You want to be the photographer for people who value good wedding photography, and are prepared to pay for it, not for those who don't want it but don't think they have a choice. Word will get around.
Reputation
There are a number of aspects to this. The most dependable Heather calls the Tell Two Friends principle, otherwise known as Word of Mouth. Everyone you do a job for likely knows other people in the market. Which is why the physical product — the book or album — is so important: "Wow, that's beautiful. Who was your photographer?" And often, "How much did it cost?"
If you've done a good job, those people, and the people they tell, know quite a lot about you. They know you're good, they know you deal with people like them, they know you sell albums … and quite likely they know how much you charge.
That's a lot more valuable than just popping up near the top of a Google search for "Wedding photographers, West Auckland."
And that, by the way, is why you don't want to get a reputation for doing budget wedding shoots — unless that's your business model. Word of Mouth becomes a self-fulfilling prophecy.
Then there's the "shooting star". You might be blessed with game-changing publicity, like the New Yorker featured by Martha Stuart. It gave people with much more to spend than her current clients PERMISSION to book her. If you get lucky, or rewarded for hustling! — don't waste it. And don't expect it to last forever. Use it to build your own Word of Mouth reputation.

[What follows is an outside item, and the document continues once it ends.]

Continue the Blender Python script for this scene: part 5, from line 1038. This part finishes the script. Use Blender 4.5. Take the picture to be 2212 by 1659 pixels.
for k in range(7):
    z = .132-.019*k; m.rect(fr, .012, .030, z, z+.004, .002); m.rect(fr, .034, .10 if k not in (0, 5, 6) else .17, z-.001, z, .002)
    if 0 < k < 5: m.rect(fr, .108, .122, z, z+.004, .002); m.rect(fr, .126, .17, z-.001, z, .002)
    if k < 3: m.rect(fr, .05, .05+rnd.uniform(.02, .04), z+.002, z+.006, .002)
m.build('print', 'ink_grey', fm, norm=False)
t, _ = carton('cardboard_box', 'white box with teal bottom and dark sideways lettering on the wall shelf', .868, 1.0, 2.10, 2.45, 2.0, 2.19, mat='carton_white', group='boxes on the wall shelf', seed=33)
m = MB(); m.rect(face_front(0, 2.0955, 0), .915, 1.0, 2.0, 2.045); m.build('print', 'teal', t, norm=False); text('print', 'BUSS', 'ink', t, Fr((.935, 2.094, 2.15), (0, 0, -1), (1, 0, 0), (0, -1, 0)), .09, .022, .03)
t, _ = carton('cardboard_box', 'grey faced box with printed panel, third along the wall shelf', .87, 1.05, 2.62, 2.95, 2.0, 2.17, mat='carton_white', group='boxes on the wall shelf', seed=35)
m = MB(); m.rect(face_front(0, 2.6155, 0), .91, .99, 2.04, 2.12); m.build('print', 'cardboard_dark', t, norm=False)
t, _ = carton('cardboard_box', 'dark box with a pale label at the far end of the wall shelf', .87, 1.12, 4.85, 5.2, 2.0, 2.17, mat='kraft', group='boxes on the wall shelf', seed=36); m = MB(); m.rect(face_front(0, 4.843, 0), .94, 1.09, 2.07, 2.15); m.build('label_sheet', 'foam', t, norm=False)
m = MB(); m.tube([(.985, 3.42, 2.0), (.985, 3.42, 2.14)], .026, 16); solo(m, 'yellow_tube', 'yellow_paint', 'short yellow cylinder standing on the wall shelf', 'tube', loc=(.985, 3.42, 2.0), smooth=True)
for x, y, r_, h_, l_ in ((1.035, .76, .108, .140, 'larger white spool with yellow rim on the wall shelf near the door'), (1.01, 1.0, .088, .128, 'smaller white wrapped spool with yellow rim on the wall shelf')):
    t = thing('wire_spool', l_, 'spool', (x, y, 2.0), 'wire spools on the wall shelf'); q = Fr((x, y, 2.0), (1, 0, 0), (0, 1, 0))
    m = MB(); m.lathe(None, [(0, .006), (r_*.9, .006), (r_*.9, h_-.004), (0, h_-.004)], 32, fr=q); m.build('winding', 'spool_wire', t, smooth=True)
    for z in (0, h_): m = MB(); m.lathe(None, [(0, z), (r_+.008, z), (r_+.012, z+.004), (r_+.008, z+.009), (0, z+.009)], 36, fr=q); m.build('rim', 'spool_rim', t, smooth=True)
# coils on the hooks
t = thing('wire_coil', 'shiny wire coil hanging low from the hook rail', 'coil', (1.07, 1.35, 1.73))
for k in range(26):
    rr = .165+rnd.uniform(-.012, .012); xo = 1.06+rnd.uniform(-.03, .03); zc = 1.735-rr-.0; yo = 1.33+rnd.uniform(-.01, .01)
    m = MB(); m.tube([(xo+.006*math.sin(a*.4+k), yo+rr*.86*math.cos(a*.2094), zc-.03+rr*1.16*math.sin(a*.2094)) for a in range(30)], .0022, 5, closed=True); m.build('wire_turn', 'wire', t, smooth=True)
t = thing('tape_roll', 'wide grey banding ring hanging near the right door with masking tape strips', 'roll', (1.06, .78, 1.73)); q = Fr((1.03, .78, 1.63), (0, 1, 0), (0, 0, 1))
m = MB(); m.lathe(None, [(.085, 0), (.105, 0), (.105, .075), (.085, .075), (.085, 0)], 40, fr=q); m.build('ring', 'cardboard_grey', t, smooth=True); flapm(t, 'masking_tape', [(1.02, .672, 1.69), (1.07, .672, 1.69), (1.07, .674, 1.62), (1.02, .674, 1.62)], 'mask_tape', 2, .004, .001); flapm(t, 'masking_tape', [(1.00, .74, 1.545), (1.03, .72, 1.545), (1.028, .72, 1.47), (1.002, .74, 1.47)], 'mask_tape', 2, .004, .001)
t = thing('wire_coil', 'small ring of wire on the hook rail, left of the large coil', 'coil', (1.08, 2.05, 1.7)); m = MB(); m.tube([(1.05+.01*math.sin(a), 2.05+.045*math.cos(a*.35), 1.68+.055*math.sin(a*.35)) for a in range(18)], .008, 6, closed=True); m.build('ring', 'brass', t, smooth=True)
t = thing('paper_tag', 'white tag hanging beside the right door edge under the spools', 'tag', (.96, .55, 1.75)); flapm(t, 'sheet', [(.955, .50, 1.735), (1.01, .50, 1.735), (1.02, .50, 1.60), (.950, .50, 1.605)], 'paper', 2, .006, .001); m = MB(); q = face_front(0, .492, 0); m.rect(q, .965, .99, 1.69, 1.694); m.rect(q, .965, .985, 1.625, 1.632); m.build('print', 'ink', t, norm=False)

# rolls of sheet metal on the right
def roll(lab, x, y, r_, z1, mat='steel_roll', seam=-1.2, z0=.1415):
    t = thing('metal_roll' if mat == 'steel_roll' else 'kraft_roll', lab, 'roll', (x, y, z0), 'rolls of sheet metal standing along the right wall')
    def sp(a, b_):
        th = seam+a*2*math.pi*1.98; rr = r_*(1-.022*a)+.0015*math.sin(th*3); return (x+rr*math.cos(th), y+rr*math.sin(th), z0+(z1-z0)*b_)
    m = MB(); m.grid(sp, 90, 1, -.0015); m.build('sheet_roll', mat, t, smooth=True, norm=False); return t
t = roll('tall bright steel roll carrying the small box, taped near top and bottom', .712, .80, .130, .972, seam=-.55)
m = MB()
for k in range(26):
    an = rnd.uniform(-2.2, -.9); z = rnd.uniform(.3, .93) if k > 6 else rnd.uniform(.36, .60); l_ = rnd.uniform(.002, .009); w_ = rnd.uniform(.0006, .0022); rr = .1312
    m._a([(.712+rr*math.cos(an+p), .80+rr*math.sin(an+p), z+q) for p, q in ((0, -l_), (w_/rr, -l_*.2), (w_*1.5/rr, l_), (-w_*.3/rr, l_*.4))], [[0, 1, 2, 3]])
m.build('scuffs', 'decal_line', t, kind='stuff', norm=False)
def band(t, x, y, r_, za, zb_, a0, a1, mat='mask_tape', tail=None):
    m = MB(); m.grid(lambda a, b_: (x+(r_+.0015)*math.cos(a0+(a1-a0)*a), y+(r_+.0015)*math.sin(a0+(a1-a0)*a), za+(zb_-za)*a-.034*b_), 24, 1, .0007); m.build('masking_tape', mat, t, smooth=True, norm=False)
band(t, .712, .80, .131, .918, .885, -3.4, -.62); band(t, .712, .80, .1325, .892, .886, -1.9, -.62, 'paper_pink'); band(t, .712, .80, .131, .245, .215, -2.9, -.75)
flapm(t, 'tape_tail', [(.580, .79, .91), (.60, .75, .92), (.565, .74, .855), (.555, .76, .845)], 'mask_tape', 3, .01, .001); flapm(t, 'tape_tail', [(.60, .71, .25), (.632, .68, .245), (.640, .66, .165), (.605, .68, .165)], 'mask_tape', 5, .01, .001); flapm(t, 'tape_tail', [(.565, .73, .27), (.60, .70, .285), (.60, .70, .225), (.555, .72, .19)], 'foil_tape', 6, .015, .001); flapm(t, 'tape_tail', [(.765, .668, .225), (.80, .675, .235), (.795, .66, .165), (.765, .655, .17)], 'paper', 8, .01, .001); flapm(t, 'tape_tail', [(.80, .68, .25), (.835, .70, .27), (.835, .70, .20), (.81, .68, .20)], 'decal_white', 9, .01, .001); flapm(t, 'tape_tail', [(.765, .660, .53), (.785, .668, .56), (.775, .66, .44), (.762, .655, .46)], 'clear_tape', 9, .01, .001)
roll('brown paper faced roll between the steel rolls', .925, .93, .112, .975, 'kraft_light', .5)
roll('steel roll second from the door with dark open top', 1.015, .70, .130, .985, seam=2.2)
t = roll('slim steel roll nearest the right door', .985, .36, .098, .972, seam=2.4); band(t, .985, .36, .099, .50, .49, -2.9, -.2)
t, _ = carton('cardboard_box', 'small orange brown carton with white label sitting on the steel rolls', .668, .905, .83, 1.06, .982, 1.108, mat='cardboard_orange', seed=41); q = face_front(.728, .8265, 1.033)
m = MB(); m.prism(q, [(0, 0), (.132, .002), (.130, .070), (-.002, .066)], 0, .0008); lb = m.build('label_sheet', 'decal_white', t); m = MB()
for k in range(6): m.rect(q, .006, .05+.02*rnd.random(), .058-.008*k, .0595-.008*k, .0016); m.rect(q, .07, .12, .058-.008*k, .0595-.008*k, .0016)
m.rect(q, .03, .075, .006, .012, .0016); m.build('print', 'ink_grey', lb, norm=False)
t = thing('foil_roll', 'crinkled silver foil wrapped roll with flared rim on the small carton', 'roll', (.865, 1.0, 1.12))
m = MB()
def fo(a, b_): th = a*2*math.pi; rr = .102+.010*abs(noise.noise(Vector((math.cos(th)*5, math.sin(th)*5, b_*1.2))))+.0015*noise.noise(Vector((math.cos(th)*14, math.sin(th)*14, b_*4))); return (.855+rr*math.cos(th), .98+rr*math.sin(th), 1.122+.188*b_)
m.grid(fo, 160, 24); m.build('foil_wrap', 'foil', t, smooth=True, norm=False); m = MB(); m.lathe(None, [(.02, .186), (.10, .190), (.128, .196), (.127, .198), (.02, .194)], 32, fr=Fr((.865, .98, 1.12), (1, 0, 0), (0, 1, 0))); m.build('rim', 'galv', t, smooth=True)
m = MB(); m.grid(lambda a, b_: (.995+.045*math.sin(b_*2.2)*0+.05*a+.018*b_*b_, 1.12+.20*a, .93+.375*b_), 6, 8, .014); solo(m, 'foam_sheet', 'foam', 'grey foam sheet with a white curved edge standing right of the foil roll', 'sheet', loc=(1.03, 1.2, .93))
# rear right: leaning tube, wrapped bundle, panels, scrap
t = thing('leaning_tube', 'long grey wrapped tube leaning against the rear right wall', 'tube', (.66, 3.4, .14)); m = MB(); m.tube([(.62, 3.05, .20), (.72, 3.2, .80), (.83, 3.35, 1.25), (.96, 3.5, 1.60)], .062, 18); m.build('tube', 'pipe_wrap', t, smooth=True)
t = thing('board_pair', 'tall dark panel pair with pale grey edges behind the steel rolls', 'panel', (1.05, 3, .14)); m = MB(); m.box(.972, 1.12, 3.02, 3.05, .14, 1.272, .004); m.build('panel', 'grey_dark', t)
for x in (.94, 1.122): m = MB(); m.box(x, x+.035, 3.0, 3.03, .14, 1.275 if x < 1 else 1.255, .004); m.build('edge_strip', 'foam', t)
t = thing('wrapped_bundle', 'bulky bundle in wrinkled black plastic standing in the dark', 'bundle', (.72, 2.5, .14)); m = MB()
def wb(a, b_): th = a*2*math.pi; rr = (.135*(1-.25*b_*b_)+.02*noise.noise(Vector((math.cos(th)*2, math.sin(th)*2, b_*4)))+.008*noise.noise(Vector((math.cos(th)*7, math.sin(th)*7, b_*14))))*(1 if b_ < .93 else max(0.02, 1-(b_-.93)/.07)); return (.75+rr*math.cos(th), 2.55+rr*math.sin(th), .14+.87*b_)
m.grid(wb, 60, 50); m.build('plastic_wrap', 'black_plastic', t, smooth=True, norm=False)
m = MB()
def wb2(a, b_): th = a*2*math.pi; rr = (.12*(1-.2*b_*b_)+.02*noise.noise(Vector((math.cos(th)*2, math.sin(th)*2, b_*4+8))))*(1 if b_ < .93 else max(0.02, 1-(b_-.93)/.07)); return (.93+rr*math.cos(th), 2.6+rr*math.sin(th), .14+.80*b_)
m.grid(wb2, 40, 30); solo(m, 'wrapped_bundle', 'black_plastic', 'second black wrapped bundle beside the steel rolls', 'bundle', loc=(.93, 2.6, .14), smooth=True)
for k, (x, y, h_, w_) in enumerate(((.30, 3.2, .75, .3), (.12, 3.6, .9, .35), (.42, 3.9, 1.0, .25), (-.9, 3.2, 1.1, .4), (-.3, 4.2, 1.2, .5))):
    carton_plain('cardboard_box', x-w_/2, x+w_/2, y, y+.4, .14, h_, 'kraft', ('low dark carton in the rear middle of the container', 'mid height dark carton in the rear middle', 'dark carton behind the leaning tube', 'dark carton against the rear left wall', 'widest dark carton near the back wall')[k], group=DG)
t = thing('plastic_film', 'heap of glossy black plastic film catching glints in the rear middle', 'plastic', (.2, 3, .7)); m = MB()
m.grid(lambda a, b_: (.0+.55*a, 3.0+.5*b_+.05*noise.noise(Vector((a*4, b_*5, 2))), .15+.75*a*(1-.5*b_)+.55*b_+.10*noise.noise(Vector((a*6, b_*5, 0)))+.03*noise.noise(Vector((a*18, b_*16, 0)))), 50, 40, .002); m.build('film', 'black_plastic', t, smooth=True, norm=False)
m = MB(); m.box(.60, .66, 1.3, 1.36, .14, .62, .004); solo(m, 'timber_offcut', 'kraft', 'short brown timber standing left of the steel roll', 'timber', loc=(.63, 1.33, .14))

Then there's advertising and your social media presence. The difference between that and the shooting star phenomenon — often called "earned media" — is that one way or the other you have you pay. Again, your "advertising" needs to reinforce your high-end reputation, or ambitions.
You're an artist — act like one
I remember visiting the studio of one of Australia's most successful wedding photographers. This was back in the days when digital photography was just becoming practical for wedding photographers, but most of our clients still shot on film. This guy shot on a Leica, generally on black and white film, and using only natural light.
Two things I remember — his beautiful landscapes and window-lit portraiture, and that there wasn't a single wedding photograph on the walls of his studio. He was selling his reputation as a serious photographic artist.
His wedding photography was in what he wanted to sell, and deliver his imagery in — the albums on his coffee table.
Again, this is something you can do very simply online provided you have the work to show and sell. Add a gallery of your landscapes, seascapes, portraits, travel imagery or whatever to your website, and feature it prominently in the site navigation. Use Print Shop, for example, and demonstrate that you're a "serious" photographer, not just another spray and pray merchant!
There's another aspect to this. You are an artist. You do have a sound design sense. You have been to and photographed plenty of weddings. You have designed lots of albums. So don't be shy about expressing your opinions with confidence. Bearing in mind of course that nobody likes a know-all (sorry for being one myself :() — and that you're not selling photography, you're selling memories. Which doesn't mean that your artistry isn't valued, but that it's in the service of an external goal.
By nature we tend to be modest and retiring, like our national bird ;).
You'll often hear Kiwi pundits say our business people "lack ambition" — once they have the "three Bs" — Boat, Bach and Beamer (boat, holiday home and BMW) — they're perfectly happy.
To which most of our business people say, "And what's wrong with that?
When we started exporting, people told us we should take what we were claiming about our products and multiply it by four. Yes, by four! Why? Because we Kiwis are too modest by half, and second, because everyone would assume we were exaggerating, and knock our claims back by half!